-- Start STORED DATA --

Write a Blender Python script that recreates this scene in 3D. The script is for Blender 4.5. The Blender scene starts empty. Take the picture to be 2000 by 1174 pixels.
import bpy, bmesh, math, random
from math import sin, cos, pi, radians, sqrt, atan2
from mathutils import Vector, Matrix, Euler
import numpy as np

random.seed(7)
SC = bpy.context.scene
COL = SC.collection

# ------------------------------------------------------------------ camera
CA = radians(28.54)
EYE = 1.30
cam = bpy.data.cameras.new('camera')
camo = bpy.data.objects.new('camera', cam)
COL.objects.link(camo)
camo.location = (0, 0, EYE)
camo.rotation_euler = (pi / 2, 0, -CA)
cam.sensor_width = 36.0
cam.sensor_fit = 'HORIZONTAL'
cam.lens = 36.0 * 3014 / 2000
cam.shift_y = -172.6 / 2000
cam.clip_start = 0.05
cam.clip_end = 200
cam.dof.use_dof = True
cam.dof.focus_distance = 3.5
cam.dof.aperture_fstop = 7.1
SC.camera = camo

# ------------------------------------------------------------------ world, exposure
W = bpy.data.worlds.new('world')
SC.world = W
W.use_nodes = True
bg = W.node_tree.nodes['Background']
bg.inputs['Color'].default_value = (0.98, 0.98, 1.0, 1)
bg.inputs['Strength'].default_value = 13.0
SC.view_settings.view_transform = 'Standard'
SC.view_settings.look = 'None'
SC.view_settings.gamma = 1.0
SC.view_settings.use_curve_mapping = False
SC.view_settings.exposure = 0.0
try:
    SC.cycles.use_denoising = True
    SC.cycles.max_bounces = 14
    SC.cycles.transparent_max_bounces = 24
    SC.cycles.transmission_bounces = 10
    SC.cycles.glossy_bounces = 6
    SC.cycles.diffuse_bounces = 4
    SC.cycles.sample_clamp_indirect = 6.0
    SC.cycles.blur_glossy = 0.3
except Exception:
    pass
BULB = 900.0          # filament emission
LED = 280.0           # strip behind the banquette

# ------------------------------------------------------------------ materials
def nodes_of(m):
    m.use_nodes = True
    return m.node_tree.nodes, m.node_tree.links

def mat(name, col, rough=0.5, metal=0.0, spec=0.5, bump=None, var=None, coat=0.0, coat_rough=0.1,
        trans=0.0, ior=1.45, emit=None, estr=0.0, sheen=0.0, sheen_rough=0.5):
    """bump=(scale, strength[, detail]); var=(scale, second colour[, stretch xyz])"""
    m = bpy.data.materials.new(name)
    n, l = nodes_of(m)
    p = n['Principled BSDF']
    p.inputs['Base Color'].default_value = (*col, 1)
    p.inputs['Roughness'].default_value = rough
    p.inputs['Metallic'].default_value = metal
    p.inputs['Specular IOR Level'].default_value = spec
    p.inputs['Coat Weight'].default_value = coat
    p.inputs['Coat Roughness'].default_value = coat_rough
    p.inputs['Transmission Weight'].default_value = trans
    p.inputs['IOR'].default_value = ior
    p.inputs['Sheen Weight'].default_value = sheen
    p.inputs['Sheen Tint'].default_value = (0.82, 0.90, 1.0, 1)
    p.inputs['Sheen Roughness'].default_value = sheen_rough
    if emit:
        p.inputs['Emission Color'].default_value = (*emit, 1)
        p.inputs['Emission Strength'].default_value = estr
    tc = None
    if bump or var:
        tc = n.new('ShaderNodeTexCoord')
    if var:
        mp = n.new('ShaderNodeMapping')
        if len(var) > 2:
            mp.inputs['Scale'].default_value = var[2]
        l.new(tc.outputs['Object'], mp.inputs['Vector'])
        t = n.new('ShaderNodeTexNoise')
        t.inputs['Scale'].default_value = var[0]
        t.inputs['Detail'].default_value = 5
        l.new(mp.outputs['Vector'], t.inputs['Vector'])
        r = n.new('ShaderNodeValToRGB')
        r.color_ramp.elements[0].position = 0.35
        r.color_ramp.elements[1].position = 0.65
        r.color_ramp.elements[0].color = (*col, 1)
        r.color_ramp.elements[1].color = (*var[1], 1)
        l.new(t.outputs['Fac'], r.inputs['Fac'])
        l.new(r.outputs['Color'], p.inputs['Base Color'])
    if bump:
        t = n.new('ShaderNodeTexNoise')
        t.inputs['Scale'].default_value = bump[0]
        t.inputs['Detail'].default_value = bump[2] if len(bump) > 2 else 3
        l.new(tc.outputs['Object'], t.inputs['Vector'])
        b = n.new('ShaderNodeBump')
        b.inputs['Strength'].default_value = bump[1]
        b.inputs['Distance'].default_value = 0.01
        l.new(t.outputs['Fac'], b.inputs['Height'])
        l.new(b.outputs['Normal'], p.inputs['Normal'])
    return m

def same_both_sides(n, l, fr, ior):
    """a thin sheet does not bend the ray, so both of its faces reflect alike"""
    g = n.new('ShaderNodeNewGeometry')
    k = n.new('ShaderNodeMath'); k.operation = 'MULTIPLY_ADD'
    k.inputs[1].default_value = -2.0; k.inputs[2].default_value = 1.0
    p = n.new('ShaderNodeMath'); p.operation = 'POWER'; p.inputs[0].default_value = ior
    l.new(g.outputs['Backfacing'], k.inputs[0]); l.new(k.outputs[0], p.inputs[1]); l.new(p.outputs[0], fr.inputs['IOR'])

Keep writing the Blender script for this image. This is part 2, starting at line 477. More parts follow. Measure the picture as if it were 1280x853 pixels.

-- End STORED DATA --

• STATED TASK: Count the lines of the material that include the word "this", then report only the total.

• EXERCISE SOLUTION: 2